Each line that contains the string "tuple" counts once; report how many such lines appear in the data, as a number only.

- **Source data**
****************

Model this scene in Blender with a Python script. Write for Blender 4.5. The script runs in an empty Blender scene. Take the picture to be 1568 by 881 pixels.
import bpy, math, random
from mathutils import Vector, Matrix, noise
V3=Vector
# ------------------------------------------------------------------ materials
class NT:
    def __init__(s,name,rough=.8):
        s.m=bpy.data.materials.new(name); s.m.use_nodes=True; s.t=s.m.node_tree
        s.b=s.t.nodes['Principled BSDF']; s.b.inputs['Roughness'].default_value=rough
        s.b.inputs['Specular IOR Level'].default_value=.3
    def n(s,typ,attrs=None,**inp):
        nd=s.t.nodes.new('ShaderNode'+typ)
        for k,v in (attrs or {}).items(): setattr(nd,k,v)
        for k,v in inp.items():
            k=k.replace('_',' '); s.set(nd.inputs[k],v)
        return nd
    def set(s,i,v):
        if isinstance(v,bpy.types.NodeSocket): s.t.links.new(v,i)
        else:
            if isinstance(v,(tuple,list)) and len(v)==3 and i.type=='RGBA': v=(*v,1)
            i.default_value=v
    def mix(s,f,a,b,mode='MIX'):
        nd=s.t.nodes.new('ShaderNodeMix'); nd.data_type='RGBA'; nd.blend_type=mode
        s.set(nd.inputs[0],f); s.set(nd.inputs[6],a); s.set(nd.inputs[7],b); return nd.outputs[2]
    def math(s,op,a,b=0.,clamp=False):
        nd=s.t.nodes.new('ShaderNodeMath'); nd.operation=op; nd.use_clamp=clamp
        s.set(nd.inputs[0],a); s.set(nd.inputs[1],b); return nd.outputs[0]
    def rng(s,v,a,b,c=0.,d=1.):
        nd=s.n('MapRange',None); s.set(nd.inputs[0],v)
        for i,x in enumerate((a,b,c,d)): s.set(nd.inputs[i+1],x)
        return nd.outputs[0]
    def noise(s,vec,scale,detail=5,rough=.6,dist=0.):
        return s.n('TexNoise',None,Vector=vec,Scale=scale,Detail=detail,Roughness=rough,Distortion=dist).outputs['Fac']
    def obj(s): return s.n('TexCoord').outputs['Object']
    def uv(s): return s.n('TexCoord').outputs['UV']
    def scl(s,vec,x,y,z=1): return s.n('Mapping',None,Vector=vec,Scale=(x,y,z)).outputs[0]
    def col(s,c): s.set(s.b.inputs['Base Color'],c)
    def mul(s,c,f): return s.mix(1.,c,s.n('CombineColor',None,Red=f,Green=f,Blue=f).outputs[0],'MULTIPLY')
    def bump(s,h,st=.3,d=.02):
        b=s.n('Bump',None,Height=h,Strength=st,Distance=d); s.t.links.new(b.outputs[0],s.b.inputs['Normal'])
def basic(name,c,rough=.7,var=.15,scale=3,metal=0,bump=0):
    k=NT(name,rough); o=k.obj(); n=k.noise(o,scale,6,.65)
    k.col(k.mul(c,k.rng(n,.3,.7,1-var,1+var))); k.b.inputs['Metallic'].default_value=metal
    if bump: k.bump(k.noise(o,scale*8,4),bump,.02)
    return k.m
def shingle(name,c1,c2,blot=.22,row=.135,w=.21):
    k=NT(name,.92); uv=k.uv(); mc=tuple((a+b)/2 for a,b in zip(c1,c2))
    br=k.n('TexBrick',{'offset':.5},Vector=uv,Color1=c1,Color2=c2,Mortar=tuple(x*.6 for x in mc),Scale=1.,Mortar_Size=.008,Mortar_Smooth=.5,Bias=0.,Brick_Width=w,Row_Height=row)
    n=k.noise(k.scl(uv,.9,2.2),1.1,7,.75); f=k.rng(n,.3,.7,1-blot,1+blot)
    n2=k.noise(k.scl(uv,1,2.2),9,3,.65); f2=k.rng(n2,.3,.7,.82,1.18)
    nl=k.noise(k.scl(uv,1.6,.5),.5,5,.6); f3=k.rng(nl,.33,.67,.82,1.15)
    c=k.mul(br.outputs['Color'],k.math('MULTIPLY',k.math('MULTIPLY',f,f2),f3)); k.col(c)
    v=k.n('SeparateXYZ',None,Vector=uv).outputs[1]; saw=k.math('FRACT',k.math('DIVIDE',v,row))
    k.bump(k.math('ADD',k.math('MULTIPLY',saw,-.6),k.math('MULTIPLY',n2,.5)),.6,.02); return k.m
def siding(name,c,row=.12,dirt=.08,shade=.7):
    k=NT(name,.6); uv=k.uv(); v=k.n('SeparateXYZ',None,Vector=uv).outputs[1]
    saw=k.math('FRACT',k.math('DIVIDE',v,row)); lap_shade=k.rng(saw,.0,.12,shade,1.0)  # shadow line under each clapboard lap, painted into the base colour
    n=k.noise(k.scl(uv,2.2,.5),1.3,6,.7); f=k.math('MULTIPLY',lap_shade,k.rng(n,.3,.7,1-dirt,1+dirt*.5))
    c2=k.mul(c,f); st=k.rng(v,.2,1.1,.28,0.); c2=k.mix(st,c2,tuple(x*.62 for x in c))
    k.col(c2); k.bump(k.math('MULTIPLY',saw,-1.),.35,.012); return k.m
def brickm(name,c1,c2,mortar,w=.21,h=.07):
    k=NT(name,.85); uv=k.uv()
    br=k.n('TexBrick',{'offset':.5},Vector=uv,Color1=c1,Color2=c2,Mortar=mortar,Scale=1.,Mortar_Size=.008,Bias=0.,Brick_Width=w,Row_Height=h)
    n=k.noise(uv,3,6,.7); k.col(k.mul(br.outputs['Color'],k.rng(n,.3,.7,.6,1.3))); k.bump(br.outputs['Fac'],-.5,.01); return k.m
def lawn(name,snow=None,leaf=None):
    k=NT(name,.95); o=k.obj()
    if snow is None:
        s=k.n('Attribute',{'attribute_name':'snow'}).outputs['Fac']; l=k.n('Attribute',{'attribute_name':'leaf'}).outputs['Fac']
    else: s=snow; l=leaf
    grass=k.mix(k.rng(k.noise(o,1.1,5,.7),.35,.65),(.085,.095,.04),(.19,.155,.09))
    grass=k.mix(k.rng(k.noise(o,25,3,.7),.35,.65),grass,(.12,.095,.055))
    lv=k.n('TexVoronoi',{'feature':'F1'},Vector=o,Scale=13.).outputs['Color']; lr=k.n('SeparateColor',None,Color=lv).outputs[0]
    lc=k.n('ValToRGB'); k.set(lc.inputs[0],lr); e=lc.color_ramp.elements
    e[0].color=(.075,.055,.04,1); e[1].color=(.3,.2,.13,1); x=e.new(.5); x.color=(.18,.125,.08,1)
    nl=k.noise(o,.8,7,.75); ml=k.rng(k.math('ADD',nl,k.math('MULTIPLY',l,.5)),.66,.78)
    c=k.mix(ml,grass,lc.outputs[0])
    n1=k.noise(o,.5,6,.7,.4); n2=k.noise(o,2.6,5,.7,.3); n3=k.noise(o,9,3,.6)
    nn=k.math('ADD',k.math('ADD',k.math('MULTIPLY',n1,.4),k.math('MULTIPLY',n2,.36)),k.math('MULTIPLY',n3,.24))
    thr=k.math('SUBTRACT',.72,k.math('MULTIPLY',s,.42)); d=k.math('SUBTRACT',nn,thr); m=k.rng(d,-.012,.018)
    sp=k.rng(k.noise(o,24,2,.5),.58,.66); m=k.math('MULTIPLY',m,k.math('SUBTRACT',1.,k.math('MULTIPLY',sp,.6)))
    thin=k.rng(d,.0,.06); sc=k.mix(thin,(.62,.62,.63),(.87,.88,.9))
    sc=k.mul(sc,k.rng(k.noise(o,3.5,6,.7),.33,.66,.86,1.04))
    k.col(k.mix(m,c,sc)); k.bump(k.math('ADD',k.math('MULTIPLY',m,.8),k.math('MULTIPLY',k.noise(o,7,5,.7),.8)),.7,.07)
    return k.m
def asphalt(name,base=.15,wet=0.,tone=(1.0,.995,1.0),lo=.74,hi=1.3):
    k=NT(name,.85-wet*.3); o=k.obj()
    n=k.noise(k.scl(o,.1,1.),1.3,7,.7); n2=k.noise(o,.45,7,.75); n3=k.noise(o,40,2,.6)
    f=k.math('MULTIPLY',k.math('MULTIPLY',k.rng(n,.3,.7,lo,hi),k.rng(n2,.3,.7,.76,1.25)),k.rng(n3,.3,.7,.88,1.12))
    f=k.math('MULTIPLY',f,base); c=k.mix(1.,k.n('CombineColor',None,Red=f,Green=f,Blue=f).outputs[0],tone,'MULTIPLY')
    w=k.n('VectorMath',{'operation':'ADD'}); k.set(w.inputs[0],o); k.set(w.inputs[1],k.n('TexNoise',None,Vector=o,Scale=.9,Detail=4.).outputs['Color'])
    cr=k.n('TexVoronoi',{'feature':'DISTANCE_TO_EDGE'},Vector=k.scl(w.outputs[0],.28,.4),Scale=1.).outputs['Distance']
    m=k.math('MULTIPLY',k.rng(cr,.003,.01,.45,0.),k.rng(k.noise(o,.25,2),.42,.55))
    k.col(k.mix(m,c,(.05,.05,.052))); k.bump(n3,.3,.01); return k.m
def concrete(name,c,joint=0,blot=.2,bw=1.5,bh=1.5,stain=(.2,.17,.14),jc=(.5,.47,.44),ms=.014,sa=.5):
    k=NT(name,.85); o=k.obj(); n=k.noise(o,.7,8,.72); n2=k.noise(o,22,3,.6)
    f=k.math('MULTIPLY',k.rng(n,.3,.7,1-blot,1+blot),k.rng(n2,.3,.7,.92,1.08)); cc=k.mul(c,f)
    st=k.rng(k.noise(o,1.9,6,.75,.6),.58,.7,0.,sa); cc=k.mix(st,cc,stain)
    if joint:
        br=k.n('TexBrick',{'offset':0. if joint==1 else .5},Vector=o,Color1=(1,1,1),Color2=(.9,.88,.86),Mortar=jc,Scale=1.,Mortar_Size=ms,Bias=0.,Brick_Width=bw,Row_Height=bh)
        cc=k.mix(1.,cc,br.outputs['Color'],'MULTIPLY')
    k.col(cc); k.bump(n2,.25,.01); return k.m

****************

- **Response to the exercise**
4